[Texto para catálogo comemorativo dos 100 anos de Fernando Lanhas]
{a partir de “Sonho de levitação S11, 10-11 de Março de 1958”}
Tudo acontece entre o chão e o céu, no recato da intimidade, um pouco acima da terra. São micromovimentos lentos, quase impercetíveis, que experimentam o alcance do maior efeito: superar a gravidade, as minudências terrenas.
Talvez não exista maior desafio à imaginação humana.
O primeiro sonho de Levitação registado por Fernando Lanhas foi em 1958. Depois desse, existem registos de sucessivas levitações sonhadas até perto de 1995. Sonhou no tempo. Há uma duração, um ritmo, flutuações e interrupções, pausas. As levitações mostram-se no diagrama imprevisíveis e as suas altitudes variam entre rasantes centímetros até à vertigem de 8 metros e mais.
Todos os sonhos são para serem desenhados, por princípio.
As levitações de Lanhas, enredam-se numa metáfora: a convocação da imagem de um corpo que vence a matéria para alcançar uma temporária contingência espiritual. Ultrapassa a sua substância, num esforço de transubstanciação, para ascender a um plano superior de conhecimento elemental. Uma espécie de momento de grandeza espiritual, de elevação tal que permite ao “levitante” o privilégio de uma perceção ampliada da realidade e por consequência a aquisição de um (auto)conhecimento mais completo suscetível de transbordar, trazendo “benefício para os homens”.
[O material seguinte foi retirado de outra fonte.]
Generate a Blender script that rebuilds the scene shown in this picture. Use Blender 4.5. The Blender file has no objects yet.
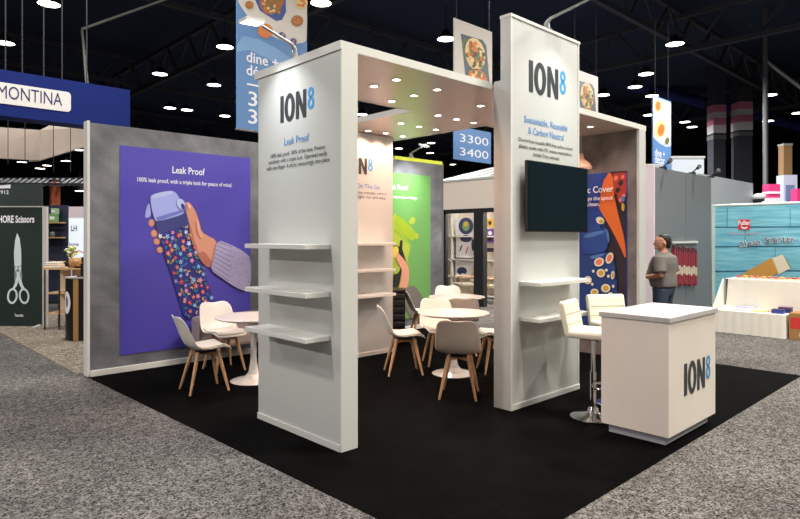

O sonhador de levitação descreve no final uma recusa perentória em tornar público o ato de suspensão. Não o faz. Opõe-se à ideia e prática demonstrativa da sua revelação a um grupo de pessoas. Quererá o sonhador guardar um segredo ou produzir um enigma? Se o segredo nasce da vontade de criar um mistério, de velar uma evidência, o enigma obtém a força da tensão interrogativa que suscita. O segredo dissolve-se na sua comunicação, o enigma vai para além daquele ou daqueles que têm o privilégio de aceder à sua “chave”, projeta um espaço suspensivo intermediário sobre uma realidade complexa, articulada, multifacetada e contraditória só ao alcance, porventura, de quem for capaz de levitar.